My heart is steadfast, O God! I will sing and make melody with all my being! — Psalm 108.1

“The heat of spontaneous love is so dangerous—no matter how great its passion—that it can very quickly become a poisonous fever,” warns Søren Kierkegaard. How many of us, still today, walk around wounded by the words or actions of someone who said they “loved” us. We know, through experience, that love rooted in sentimentality or self-interest risks running dry over the course of time or evaporating in the heat of struggle.

The enduring love referred to in the Scriptures is not a matter of deepening emotions, but embracing what Kierkegaard refers to as the “duty,” or work, of loving:

Only when it is a duty to love, only then is love eternally secured; secured against the ravages of change, eternally and happily secured against despair. However joyous, happy, indescribably confident, instinctive and inclinational, spontaneous and emotional love may be—it still needs to establish it­self more securely, in the strength of duty.

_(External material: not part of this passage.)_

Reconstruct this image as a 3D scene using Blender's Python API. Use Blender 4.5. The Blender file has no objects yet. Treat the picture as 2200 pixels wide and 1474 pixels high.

Only in the security of the eternal is all anxiety cast out.

For in spontaneous love, however confident it be, there still resides an anxiety, a dread over the possibility of change. Yet in the you shall, it is forever decided; one’s love is forever secure. Every other love can be changed into something else.

The prayer of Psalm 108, “my heart is steadfast,” is not the result of “being a better Christian” or the fruit of willpower. A steadfast heart has made a thousand sacrifices—siphoning passion and energy away from everything which would pollute its commitment to God.

Kierkegaard anchors his perspective in the Torah’s command to love; “You shall love the Lord your God with all your heart and with all your soul and with all your might,” concluding:

“You shall love,” this command from God, takes all the unsoundness away and preserves for eternity what is sound. You must heed to the eternal’s you shall. This alone will preserve you. This alone will keep your love alive.

There, where the merely human wants to storm forth, the command still holds. Just when the merely human would lose courage, the command strengthens. Just when the merely human would become tired and clever, the command flames up and gives wisdom.

The command consumes and burns out what is unsound and impure in your love, but through it you shall be able to kindle it again, even when, humanly considered, all has been lost.